What happens next is that some of it dies, usually the algae that is in the darkest places where it is harder to live. The dying algae release their nutrients allowing more algae to grow.
Algae removes these nutrients very fast and changing the water will not help.
But there is things we can do because we don't want the stuff covering everything, just a short growth on some things is fine.
It can not live in a tank where it has absorbed all the available nutrients. Now the secret is as soon as the algae starts to die we suck it out. It will lose it's ability to "stick" to the rocks and it could be blown off with a canister or diatom filter then it must be removed. Some of it could be physically removed by hand with the help of a tooth brush.
After a few days it will be gone and you can change water, go out to dinner, watch "The Real Housewives of wherever" or do anything you like.
Of course this only works for a heavy infestation, a litle hair algae is no problem.
Now you should have some herbifores, slugs and urchins to keep it short. When the tank is in equilibrium the herbifores will keep it under control but they will not help at all with a tank full of hair algae and you are wasting your time using them.
Allowing or forcing it to grow someplace besides our reefs is the best long term solution because we get the benefit of having algae in our system but we don't see it.
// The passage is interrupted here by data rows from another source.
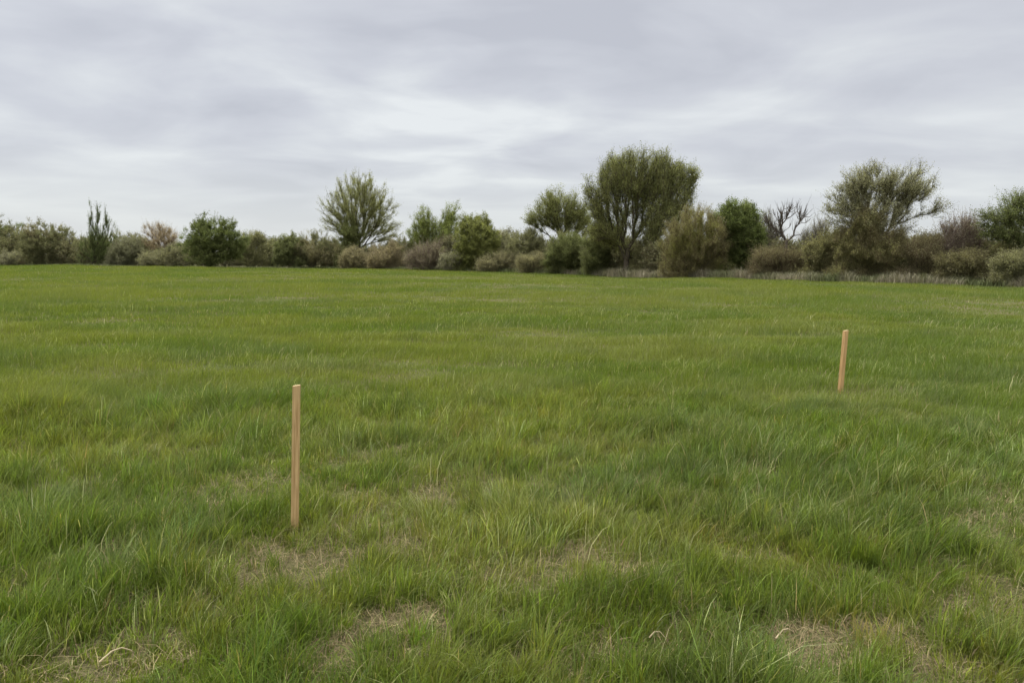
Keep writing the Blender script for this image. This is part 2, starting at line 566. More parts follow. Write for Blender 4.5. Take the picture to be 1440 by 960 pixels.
gcol = fbm(x / 2.2, y / 1.3, 211, 3)[:, None]
gm = np.clip((gcol - .42) * 4 + (np.interp(px, [600, 660, 780, 960, 1010, 1120, 1200, 1440], [1.5, .6, .0, -.1, -.6, -.5, .4, .05]))[:, None], 0, 1)
t = (np.array([.245, .222, .160]) * (1 - gm) + np.array([.13, .15, .07]) * gm) * np.exp(rng.normal(0, .25, n))[:, None]
blades(V, x, y, hgt(x, y) - .02, h, w, lx, ly, t, (0, .5, 1))
tag(V.build('verge_weeds', DRY_MAT), 'dry grey tan weeds along the foot of the hedge on the right', 'weeds', kind='stuff')


# ------------------------------------------------------------------ trees and bushes
def unit(v):
    return v / np.maximum(np.linalg.norm(v, axis=-1, keepdims=True), 1e-9)


def grow(base, fork, attr, bf, seg, curl):
    """branch skeleton: every attraction point joins the existing wood where distance + bf * path length is least"""
    P = [np.array(base)]; par = [-1]; pl = [0.0]
    L0 = np.linalg.norm(fork - base)
    k = max(3, int(L0 / seg))
    wob = rng.normal(0, .02 * L0, (k + 1, 3)); wob[0] = 0
    for i in range(1, k + 1):
        P.append(base + (fork - base) * i / k + wob[i] * (1, 1, 0)); par.append(i - 1); pl.append(L0 * i / k)
    order = np.argsort(np.linalg.norm(attr - fork, axis=1) + rng.random(len(attr)) * .4)
    cap = len(attr) * 14 + 60
    A = np.zeros((cap, 3)); PLA = np.zeros(cap)
    m = len(P); A[:m] = P; PLA[:m] = pl
    paths = []
    lo = max(1, int(k * .6))
    for i in order:
        a = attr[i]
        d = np.linalg.norm(A[lo:m] - a, axis=1)
        # wood above the target or pointing back costs more
        pen = np.maximum(A[lo:m, 2] - a[2], 0) * 1.2
        j = lo + int(np.argmin(d + bf * PLA[lo:m] + pen))
        p0 = A[j].copy(); dist = np.linalg.norm(a - p0)
        pj = par[j]
        dirp = unit(p0 - A[pj]) if pj >= 0 else np.array([0, 0, 1.0])
        ns = int(min(12, max(1, round(dist / seg))))
        c = p0 + (dirp * .45 + unit(a - p0) * .3 + np.array([0, 0, curl])) * dist * .45
        prev = j; pp = p0
        for s in range(1, ns + 1):
            t = s / ns
            q = p0 * (1 - t) ** 2 + c * 2 * t * (1 - t) + a * t * t
            if s < ns:
                q = q + rng.normal(0, .05 * dist / ns + .01, 3)
            A[m] = q; PLA[m] = PLA[prev] + np.linalg.norm(q - pp)
            P.append(q); par.append(prev); prev = m; pp = q; m += 1
        paths.append(prev)
    return A[:m], np.array(par), paths


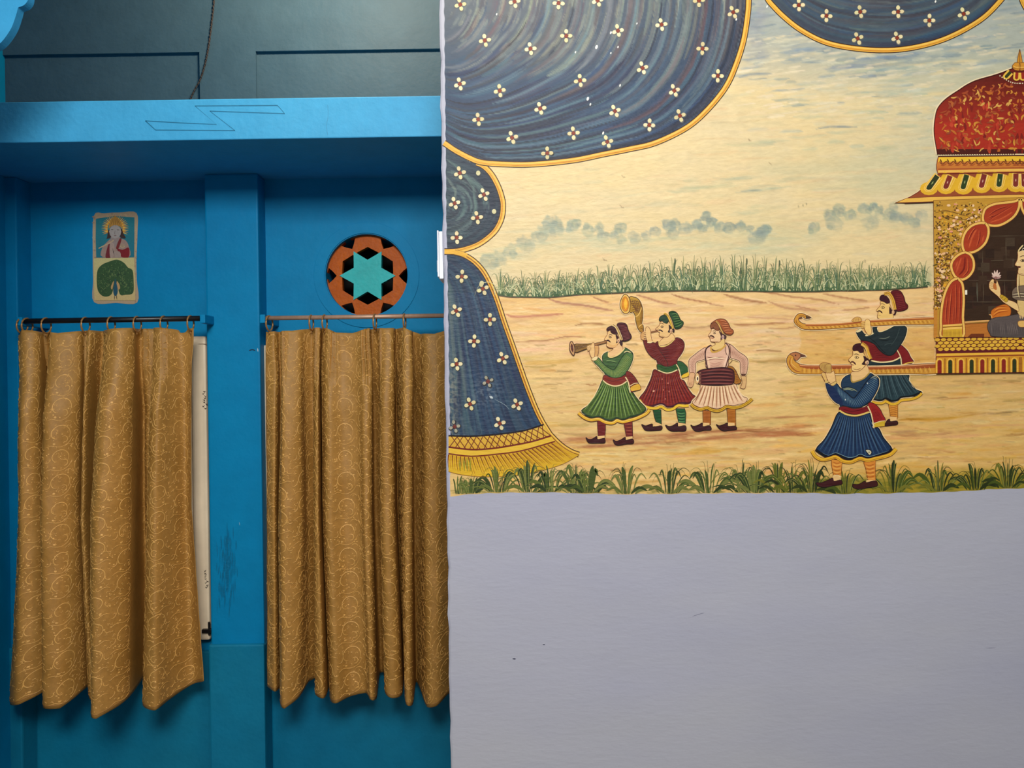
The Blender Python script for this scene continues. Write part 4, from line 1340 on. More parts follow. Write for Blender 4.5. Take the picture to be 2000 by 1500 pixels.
def canvas_part(k, name, label=None):
    q = quads[cls == k]
    used, inv = np.unique(q, return_inverse=True)
    inv = inv.reshape(-1, 4)
    me = bpy.data.meshes.new(name)
    n = len(used)
    co = np.empty((n, 3), np.float32)
    co[:, 0], co[:, 1], co[:, 2] = PX.ravel()[used], -0.0001, PZ.ravel()[used]
    me.vertices.add(n)
    me.vertices.foreach_set('co', co.ravel())
    me.loops.add(inv.size)
    me.loops.foreach_set('vertex_index', inv.ravel().astype(np.int32))
    me.polygons.add(len(inv))
    me.polygons.foreach_set('loop_start', np.arange(0, inv.size, 4, dtype=np.int32))
    a = me.color_attributes.new('Col', 'FLOAT_COLOR', 'POINT')
    c = np.ones((n, 4), np.float32)
    c[:, :3] = lincv.reshape(-1, 3)[used]
    a.data.foreach_set('color', c.ravel())
    me.materials.append(M['paint'])
    me.update(calc_edges=True)
    me.validate()
    return link(bpy.data.objects.new(name, me), mural, label=label)


canvas_part(0, 'painted_sky', 'cream sky with blue grey clouds')
canvas_part(1, 'painted_ground', 'sandy ground with brown streaks')
DR1 = canvas_part(2, 'painted_drape', 'large blue drape sweeping across the top')
DR2 = canvas_part(3, 'painted_drape', 'gathered bulge of the blue drape')
DR3 = canvas_part(4, 'painted_drape', 'hanging end of the blue drape with yellow fringe')
DR4 = canvas_part(5, 'painted_drape', 'second blue swag with a gold edge')
DR5 = canvas_part(6, 'painted_drape')

# ---- everything painted with a sharp edge lies over that canvas
def ctx(b):
    return Ctx(D1, MO, b / 7e-6 * 1e-3)


GOLD, GOLD2, DK = rgb(226, 172, 58), rgb(240, 196, 100), rgb(58, 30, 22)
c0 = ctx(.3)
FL = .3 / 7e-6 * 1e-3


def hem(pts, parent, w=9.5, double=False):
    p = Paint(c0)
    p.line(pts, w + 3.4, DK, taper=0, sub=1)
    p.line(pts, w, GOLD, taper=0, sub=1)
    off = []
    q = np.array(pts)
    t = np.gradient(q, axis=0)
    t /= np.maximum(np.linalg.norm(t, axis=1, keepdims=True), 1e-6)
    nr = np.stack([-t[:, 1], t[:, 0]], 1)
    p.line([tuple(v) for v in q + nr * 1.6], w * .22, rgb(200, 128, 44), taper=1, sub=1)
    p.line([tuple(v) for v in q - nr * 2.2], w * .2, GOLD2, taper=1, sub=1)
    if double:
        p.line([tuple(v) for v in q + nr * 0.3], 1.3, rgb(120, 70, 20), taper=0, sub=1)
    p.build('gold_hem', parent)


rs = lambda P_, n: [tuple(v) for v in resample(P_, n)]
hem(rs(MIDs[13:], 64), DR2, 8.5)
hem(rs(FALLs[4:] + smooth_pts([(1074, 848), (1095, 869), (1115, 882), (1131, 888)], False, 4)[1:], 90), DR3, 8.0, True)
hem(rs([tuple(v) for v in HEMs if v[1] > -82], 140), DR1, 9.0)
hem(rs(SWs, 90), DR4, 8.5)
hem(rs(S3s, 50), DR5, 8.5)
p = Paint(c0)
p.line([(868, 492), (893, 493), (912, 499)], 8, GOLD, taper=0)
p.line([(868, 497), (890, 498), (908, 505)], 1.4, DK, taper=0)
p.build('gold_hem', DR3)


def flowers(spots, parent):
    for s in spots:
        p = Paint(Ctx(D1, MO, FL))
        x, y = s[0], s[1]
        kk = s[2] if len(s) > 2 else 1.0
        r = rnd.uniform(-.25, .25)
        pet = rnd.choice((rgb(222, 208, 158), rgb(212, 198, 148), rgb(226, 212, 168)))
        if kk < .95:
            pet = rgb(160, 156, 134)
        q = [(-1.6, -8.4), (-7.3, 2.0), (7.3, -1.2), (1.6, 8.2)]
        p.dot(x, y + .6, 4.5, 4.5, rgb(56, 40, 40) if y > 300 else rgb(96, 66, 62))
        for (a, b) in q:
            ca, sa = math.cos(r), math.sin(r)
            a, b = a * ca - b * sa + rnd.uniform(-.6, .6), a * sa + b * ca + rnd.uniform(-.6, .6)
            ang = math.atan2(b, a)
            p.dot(x + a * 1.02 + .5, y + b * 1.02 + 1, 5.0, 4.5, rgb(44, 46, 50) if y > 280 else rgb(96, 96, 92), inc=0, rot=ang)
        p.c.layer = p.c.top = p.c.top + 1
        for (a, b) in q:
            ca, sa = math.cos(r), math.sin(r)
            a, b = a * ca - b * sa + rnd.uniform(-.6, .6), a * sa + b * ca + rnd.uniform(-.6, .6)
            p.dot(x + a, y + b, 4.5 * kk, 3.7 * kk, jit(pet, .03), inc=0, rot=math.atan2(b, a))
        p.dot(x, y, 3.4, 3.4, rgb(132, 54, 34) if kk > .95 else rgb(110, 50, 44), inc=1)
        for (a, b) in ((0, -3), (-2.8, .8), (2.8, -.4), (.5, 3)):
            p.dot(x + a, y + b, 1.6, 1.6, rgb(124, 48, 30) if kk > .95 else rgb(110, 50, 44), inc=0)
        p.build('flower', parent)


def petals(spots, parent):
    for x, y in spots:
        p = Paint(Ctx(D1, MO, FL))
        p.dot(x + .5, y + 1, 5, 5.4, rgb(40, 44, 48))
        p.dot(x, y, 4.3, 4.8, rgb(206, 198, 152))
        p.build('petal', parent)


flowers([(899, 9), (1005, 3), (1091, 6), (1167, 1), (947, 79), (1036, 95), (1106, 70), (1207, 60), (898, 164), (976, 177), (1133, 157), (1055, 212), (934, 233), (1255, 133), (1201, 217), (1000, 269), (1120, 260), (1186, 277), (1069, 299),
         (1292, 48), (1432, 24), (1372, 95), (1402, 148), (1317, 177), (1328, 226), (1268, 244), (1365, 1), (950, -60), (1060, -70), (1180, -66), (1300, -40), (1410, -52)], DR1)
flowers([(898, 338), (945, 380), (888, 397), (932, 425), (892, 464)], DR2)
petals([(934, 338), (965, 413)], DR2)
flowers([(902, 540), (943, 564), (891, 607), (957, 624), (926, 666), (982, 700), (892, 711), (953, 745, .8), (918, 789), (1010, 790), (976, 827), (888, 833, .85)], DR3)
petals([(941, 553), ], DR3)
flowers([(1614, 31), (1680, 23), (1754, 23), (1815, 40), (1882, 27), (1675, 75), (1752, 74), (1560, 10), (1720, -40), (1640, -40), (1850, -30)], DR4)
flowers([(2050, 10), (2110, 40), (2170, 20), (2200, 66)], DR5)
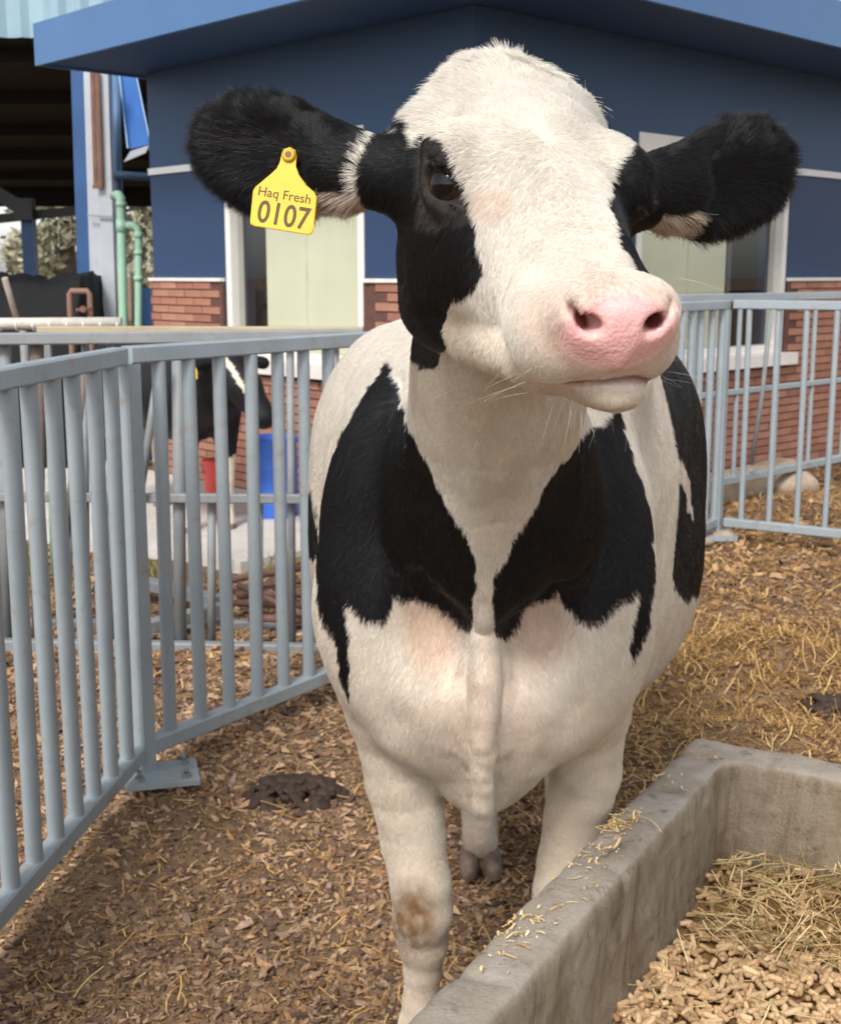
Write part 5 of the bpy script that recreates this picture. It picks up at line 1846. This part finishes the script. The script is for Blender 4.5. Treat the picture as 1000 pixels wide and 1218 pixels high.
a, b = at(846, 590, 8.05), at(934, 574, 8.75)
m = MB()
m.bar((a[0], a[1], 0.07), (b[0], b[1], 0.08), 0.16, 0.20, bev=0.02)
tag(m.build('concrete_block', stone_m), 'long low concrete block at the foot of the brick wall', 'block')

# ------------------------------------------------------------------ the second cow, head down at the blue barrel
def second_cow():
    Fd = Field(axis([(-2.3, -0.60, 0.012)]), axis([(6.35, 8.2, 0.012)]), axis([(-0.02, 1.25, 0.012)]))
    U_ = lambda a, b, ra, rb, k=0.04: Fd.union(p_cone(a, b, ra, rb), k)
    U_((-1.78, 7.75, 0.83), (-1.32, 7.15, 0.80), 0.27, 0.29, 0.05)
    U_((-1.32, 7.15, 0.80), (-1.18, 6.97, 0.84), 0.27, 0.22, 0.05)
    U_((-1.22, 7.02, 0.94), (-1.06, 6.84, 0.96), 0.17, 0.12, 0.06)
    U_((-1.06, 6.84, 0.97), (-0.95, 6.76, 0.86), 0.112, 0.100, 0.04)
    U_((-0.95, 6.76, 0.86), (-0.835, 6.69, 0.70), 0.092, 0.066, 0.04)
    for ex, ey, tx, ty in ((-1.10, 6.76, -1.20, 6.66), (-0.98, 6.86, -0.86, 6.93)):
        U_((ex, ey, 1.00), (tx, ty, 0.97), 0.030, 0.036, 0.03)
    for (x, y) in ((-1.30, 6.98), (-1.10, 7.08), (-1.85, 7.62), (-1.62, 7.80)):
        Fd.union(p_chain([(x, y, 0.72, .10), (x, y, 0.48, .060), (x, y - .02, 0.30, .045), (x, y, 0.15, .034), (x, y - .01, 0.08, .042), (x, y - .03, 0.03, .05)]), 0.04)
    v, q = Fd.mesh()
    nn = vnoise(v, 7, 31)
    white = (v[:, 2] < 0.50 + 0.07 * nn) | ((np.abs((v[:, 0] + 0.93) - (0.86 - v[:, 2]) * 0.72) < 0.018 + .006 * nn) & (v[:, 2] > 0.80) & (v[:, 1] < 6.80) & (v[:, 0] > -1.12)) | ((v[:, 1] > 7.5) & (nn > 0.35))
    col = np.where(white[:, None], np.array([0.66, 0.58, 0.47]), BLACK * 1.6)
    kn = white & (np.abs(v[:, 2] - 0.28) < 0.05) & (nn > 0.2)
    col = np.where(kn[:, None], np.array([0.25, 0.16, 0.08]), col)
    t = thing('cow', 'smaller black cow with yellow ear tag drinking beyond the left fence', 'cow', (-1.3, 7.1, 0))
    mt = mat_attr('second_cow_coat', 0.6, 0.25, bump=0.4, bscale=60, noise_amt=0.15)
    link('body', np_mesh('body', v - ROOT[t.name], q, mt, True, col), t)
    m = MB()
    c = np.array([-1.20, 6.60, 0.985])
    m.prism([c + np.array([a, 0.0, b]) for a, b in ((-.012, .02), (.012, .02), (.034, -.03), (.034, -.075), (-.034, -.075), (-.034, -.03))], (0.004, -0.006, 0))
    m.build('ear_tag', tag_mat, t)
    m = MB()
    for (x, y) in ((-1.30, 6.98), (-1.10, 7.08), (-1.85, 7.62), (-1.62, 7.80)):
        m.lathe((x, y - .035, 0.0), [(0.058, 0.0), (0.055, 0.02), (0.046, 0.055), (0.0, 0.056)], 12)
    m.build('hooves', hoof_mat, t)
second_cow()

# ------------------------------------------------------------------ barrel, bucket and the odds and ends beyond the left fence
blue_plastic = mat_plain('blue_plastic', srgb(62, 112, 214), 0.45, var=0.1, scale=5, dirt=srgb(70, 96, 150), dirt_amt=0.3)
bc = at(327, 612, 7.45)
t = thing('water_barrel', 'blue plastic barrel with open top in front of the drinking cow', 'barrel', (bc[0], bc[1], 0))
m = MB()
m.lathe((bc[0], bc[1], -0.06), [(0.0, 0.0), (0.128, 0.0), (0.138, 0.03), (0.140, 0.15), (0.145, 0.16), (0.145, 0.18), (0.140, 0.19), (0.140, 0.36), (0.145, 0.37), (0.145, 0.39), (0.140, 0.40), (0.138, 0.52), (0.146, 0.53), (0.146, 0.56), (0.134, 0.56), (0.130, 0.50), (0.130, 0.03), (0.0, 0.03)], 32)
m.build('shell', blue_plastic, t)
m = MB()
m.lathe((bc[0], bc[1], 0.38), [(0.128, 0.0), (0.0, 0.001)], 24)
m.build('water', NT('barrel_water').set(rough=0.05).color((0.02, 0.025, 0.03)).m, t)
red_plastic = mat_plain('red_plastic', srgb(222, 86, 78), 0.5, var=0.12, scale=6, dirt=srgb(180, 110, 100), dirt_amt=0.4)
bc = at(261, 660, 7.3)
t = thing('bucket', 'red plastic bucket on the ground under the drinking cow', 'bucket', (bc[0], bc[1], 0))
m = MB()
m.lathe((bc[0], bc[1], 0.06), [(0.0, 0.0), (0.060, 0.0), (0.082, 0.30), (0.088, 0.305), (0.088, 0.325), (0.080, 0.325), (0.056, 0.02), (0.0, 0.02)], 24)
m.build('shell', red_plastic, t)
m = MB()
m.tube([(bc[0] + 0.085 * math.cos(a), bc[1] - 0.03 - 0.02 * math.sin(a), 0.36 - 0.09 * math.sin(a)) for a in np.linspace(0, math.pi, 9)], 0.004, 6)
m.build('handle', old_steel, t)

rod_m = mat_plain('rusty_rod', srgb(104, 74, 62), 0.75, var=0.35, scale=6, bump=0.3, dirt=srgb(150, 120, 100), dirt_amt=0.4)
rows_ = [(268, 690, 384, 672, .034), (276, 700, 390, 688, .030), (282, 708, 388, 706, .036), (262, 716, 380, 722, .030), (296, 735, 392, 738, .034), (284, 696, 376, 738, .028)]
words_ = ['topmost', 'second', 'middle', 'sagging', 'lowest', 'crossing']
rlab = ['rusty rod lying farthest back in the pile behind the left fence', 'thin rusty rod second from the back of the pile behind the left fence', 'thickest rusty rod in the middle of the pile behind the left fence',
        'rusty rod sloping down to the right in the pile behind the left fence', 'rusty rod lying nearest in the pile behind the left fence', 'thin rusty rod laid diagonally across the pile behind the left fence']
for i, (x0, y0, x1, y1, w) in enumerate(rows_):
    a, b = at_z(x0, y0, 0.06 if i != 5 else 0.12), at_z(x1, y1, 0.06 if i != 5 else 0.10)
    m = MB()
    m.tube([a, b], w / 2, 10)
    tag(m.build('rusty_rod', rod_m), rlab[i], 'rod', 'rusty rods piled behind the left fence')
for i, (x0, y0, x1, y1) in enumerate(((150, 688, 262, 716), (150, 752, 262, 724))):
    a, b = at_z(x0, y0, 0.08), at_z(x1, y1, 0.08)
    m = MB()
    m.bar(a, b, 0.06, 0.05, bev=.004)
    tag(m.build('steel_bar', old_steel), ['grey steel bar lying on the ground behind the left fence, the farther one', 'grey steel bar on the ground behind the left fence, the nearer one'][i], 'steel bar', 'steel bars lying behind the left fence')

teal_m = mat_plain('green_pipe_plastic', srgb(146, 184, 162), 0.6, var=0.10, scale=4, dirt=srgb(170, 190, 160), dirt_amt=0.4)
m = MB()
a, b = at(58, 440, 6.0), at(59, 578, 6.0)
m.tube([(b[0], 6.0, 0.0), (a[0], 6.0, a[2])], 0.018, 12)
tag(m.build('green_pipe', teal_m), 'thin upright green pipe behind the left end of the fence', 'pipe')

Yg = 9.6
t = thing('water_pipe', 'tall pale green pipe with branch rising between column and office wall', 'pipe', (at(147, 400, Yg)[0], Yg, 0))
def gp(px, py, dy=0.0):
    return at(px, py, Yg + dy)
m = MB()
a = gp(147, 390)
top = gp(144, 244)
m.tube([(a[0], Yg, 0), gp(147, 385), top, gp(144, 236), gp(141, 232, .06), gp(136, 233, .16)], 0.034, 14)
m.build('riser', teal_m, t)
m = MB()
b = gp(165, 390)
m.tube([gp(145, 268), gp(158, 268), gp(163, 271), gp(165, 278), gp(165, 385), (b[0], Yg, 0)], 0.029, 14)
m.build('branch', teal_m, t)
for x, y0, y1, r in ((144.5, 240, 246, .041), (145, 262, 276, .042), (165, 276, 283, .036), (165, 298, 303, .036), (165, 328, 334, .036)):
    m = MB()
    m.tube([gp(x, y0), gp(x, y1)], r, 14)
    m.build('collar', teal_m, t)
m = MB()
m.tube([gp(138, 251, .12), gp(154, 250, .12)], 0.012, 8)
m.build('clamp', old_steel, t)

Yw = 5.7
white_pipe_m = mat_plain('wrapped_pipe', srgb(196, 190, 180), 0.7, var=0.12, scale=12, bump=0.3, dirt=srgb(140, 124, 104), dirt_amt=0.5)
t = thing('wrapped_pipe', 'horizontal off-white wrapped pipe at the left edge above the fence', 'pipe', tuple(at(0, 400, Yw) * [1, 1, 0]))
m = MB()
m.tube([at(-120, 386, Yw), at(145, 384, Yw)], 0.026, 14)
m.build('pipe', white_pipe_m, t)
for x in range(-100, 145, 20):
    m = MB()
    m.tube([at(x, 386, Yw), at(x + 1.8, 386, Yw)], 0.0285, 14)
    m.build('band', band_m, t)
m = MB()
for x in (28, -60):
    a = at(x, 393, Yw)
    m.tube([(a[0], Yw, 0), a], 0.018, 10)
m.build('leg', old_steel, t)

plank_m = NT('weathered_plank').set(rough=0.85, spec=0.2)
_v = plank_m.coords('Object', (0.6, 8, 8))
plank_m.color(plank_m.ramp(plank_m.noise(_v, 5, 8, 0.7), [(0.3, srgb(150, 136, 112)), (0.7, srgb(196, 182, 154))]))
t = thing('plank_rail', 'long weathered plank on thin posts behind the left fence top', 'plank', tuple(at(240, 395, 5.2) * [1, 1, 0]))
m = MB()
m.bar(at(48, 393, 5.2), at(432, 394, 5.2), 0.10, 0.034, bev=.003)
m.build('plank_board', plank_m.m, t)
for x in (56, 424):
    m = MB()
    a = at(x, 398, 5.2)
    m.bar((a[0], 5.2, 0), (a[0], 5.2, a[2] - 0.004), 0.03, 0.03)
    m.build('post', old_steel, t)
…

A lighted refugium is really the answer.
:biggrin1:
 
Paul I would agree with you 100 percent. Algea is the worlds best water purification system, without alot of the marsh's would completely die out , lakes, streams, So it is a huge part of natures purification. It pulls out all chemicals and also known to pull out heavy metals and minerals.
 
Hey Paul. What's funny about this is that I recently pulled my skimmer offline out of frustration and am now running just refugium as filtration. It is probably the best my tank has looked in a while. I do have some algae in the tank, but have gotten used to that. I think you touched on something it usually takes people years to figure out; change is slow on a reef...if it is quick it usually means death. So when algae shows up in the tank people panic and add phosphate removers, bigger skimmer, carbon, water changes, etc. This results in much cleaner water that results in better light penetration and the corals get torched. Also the sudden change in parameters stuns them. I support water changes, but they need to be done right. Great post and something I have observed.
 
I agree! Algae is very important and 100% natural, but not very many people want to showcase algae in their main display which is probably the reason for all of the threads. I know I don't want to see any algae in my tank, but have no problem at all having it grow in a fuge out of sight and do it's thing for me. I actually put another article together last week on algae that will probably go up soon, but in it, I spoke about how the oceans would suffer without algae so Paul is right... It isn't a bad thing, but in the hobby, its probably more along the lines of people just not wanting to see it in their DT where they would rather showcase corals and fish and not a clown hosting a big patch of hair algae :lol:
 
Again that is why harboring an algea in a remote area that can process the nitrates, phosphates, and heavy minerals faster is important. If you have an algea grow out system that has more light and constant flow the algea in the remote section will out compete the algea in the display. I think that is the theory behind the fuge.